===== Data section =====

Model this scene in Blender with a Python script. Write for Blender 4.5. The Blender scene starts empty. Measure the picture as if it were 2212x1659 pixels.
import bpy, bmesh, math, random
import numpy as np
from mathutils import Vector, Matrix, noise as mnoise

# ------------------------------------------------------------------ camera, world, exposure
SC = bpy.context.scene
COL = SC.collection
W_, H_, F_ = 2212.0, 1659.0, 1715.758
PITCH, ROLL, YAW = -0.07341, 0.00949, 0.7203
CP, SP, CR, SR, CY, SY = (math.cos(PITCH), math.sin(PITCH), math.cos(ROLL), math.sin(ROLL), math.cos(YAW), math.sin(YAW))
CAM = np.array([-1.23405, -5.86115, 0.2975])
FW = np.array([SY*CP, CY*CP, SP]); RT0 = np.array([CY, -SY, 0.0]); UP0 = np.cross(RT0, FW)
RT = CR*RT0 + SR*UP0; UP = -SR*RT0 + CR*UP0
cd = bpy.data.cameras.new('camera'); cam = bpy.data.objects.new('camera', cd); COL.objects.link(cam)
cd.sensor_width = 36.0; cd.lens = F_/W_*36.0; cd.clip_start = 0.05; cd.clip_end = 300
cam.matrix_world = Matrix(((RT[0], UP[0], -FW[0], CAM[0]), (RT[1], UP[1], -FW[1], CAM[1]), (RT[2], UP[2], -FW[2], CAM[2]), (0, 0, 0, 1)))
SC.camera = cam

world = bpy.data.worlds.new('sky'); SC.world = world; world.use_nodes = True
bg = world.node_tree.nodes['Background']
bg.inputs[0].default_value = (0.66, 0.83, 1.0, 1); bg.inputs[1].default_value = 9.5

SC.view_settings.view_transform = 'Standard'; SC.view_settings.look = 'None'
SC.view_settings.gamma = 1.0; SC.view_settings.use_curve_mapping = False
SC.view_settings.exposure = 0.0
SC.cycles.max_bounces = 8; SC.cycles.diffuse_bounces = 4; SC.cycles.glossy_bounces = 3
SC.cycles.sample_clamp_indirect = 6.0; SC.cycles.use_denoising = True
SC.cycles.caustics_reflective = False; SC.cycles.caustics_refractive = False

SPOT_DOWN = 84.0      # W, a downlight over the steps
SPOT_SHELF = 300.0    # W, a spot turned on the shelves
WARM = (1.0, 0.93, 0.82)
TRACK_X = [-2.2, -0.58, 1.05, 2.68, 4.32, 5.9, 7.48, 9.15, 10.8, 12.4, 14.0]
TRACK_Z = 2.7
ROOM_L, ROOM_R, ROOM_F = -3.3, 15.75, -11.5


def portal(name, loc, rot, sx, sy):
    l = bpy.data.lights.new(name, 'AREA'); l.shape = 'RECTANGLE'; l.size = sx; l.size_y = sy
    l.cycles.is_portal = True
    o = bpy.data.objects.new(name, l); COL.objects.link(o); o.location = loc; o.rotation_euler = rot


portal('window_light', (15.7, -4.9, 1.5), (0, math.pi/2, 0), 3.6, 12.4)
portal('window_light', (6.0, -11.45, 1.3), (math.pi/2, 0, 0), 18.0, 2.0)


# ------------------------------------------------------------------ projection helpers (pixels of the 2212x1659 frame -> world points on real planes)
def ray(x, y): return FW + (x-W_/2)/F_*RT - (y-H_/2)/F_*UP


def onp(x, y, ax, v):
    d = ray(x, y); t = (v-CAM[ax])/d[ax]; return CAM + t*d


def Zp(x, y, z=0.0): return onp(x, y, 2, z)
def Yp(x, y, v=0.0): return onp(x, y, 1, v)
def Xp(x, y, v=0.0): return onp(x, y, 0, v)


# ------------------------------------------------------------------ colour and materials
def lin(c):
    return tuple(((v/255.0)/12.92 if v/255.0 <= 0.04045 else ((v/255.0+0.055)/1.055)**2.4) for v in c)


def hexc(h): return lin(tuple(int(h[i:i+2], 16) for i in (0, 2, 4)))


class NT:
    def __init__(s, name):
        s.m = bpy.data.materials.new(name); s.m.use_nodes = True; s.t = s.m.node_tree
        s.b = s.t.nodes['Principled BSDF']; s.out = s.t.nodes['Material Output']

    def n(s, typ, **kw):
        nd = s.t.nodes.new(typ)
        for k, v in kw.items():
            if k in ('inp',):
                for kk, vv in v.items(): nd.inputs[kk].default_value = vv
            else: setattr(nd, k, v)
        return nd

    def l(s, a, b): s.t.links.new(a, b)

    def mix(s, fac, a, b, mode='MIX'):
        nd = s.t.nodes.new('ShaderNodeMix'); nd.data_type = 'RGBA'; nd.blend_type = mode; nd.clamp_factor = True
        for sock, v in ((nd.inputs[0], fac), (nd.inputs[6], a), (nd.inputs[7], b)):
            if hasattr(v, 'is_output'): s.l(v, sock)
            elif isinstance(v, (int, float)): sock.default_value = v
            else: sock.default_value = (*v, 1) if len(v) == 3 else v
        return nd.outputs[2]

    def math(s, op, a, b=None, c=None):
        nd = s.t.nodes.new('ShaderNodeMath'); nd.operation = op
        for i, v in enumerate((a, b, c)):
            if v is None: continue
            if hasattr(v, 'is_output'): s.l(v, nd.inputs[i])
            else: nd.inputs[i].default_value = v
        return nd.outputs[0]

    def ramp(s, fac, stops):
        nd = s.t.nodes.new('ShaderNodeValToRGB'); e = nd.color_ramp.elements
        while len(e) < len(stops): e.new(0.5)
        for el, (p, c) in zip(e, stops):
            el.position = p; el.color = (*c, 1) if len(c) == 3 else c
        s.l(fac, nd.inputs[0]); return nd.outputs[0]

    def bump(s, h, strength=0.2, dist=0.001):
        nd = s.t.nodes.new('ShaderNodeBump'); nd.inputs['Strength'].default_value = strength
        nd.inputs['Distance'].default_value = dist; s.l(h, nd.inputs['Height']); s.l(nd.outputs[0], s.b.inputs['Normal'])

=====

• _Aim of the exercise_
Please print the material above exactly as it appears, from its first line through the line containing "from mathutils import", inclusive, and stop there.

• _Response to the task_
Model this scene in Blender with a Python script. Write for Blender 4.5. The Blender scene starts empty. Measure the picture as if it were 2212x1659 pixels.
import bpy, bmesh, math, random
import numpy as np
from mathutils import Vector, Matrix, noise as mnoise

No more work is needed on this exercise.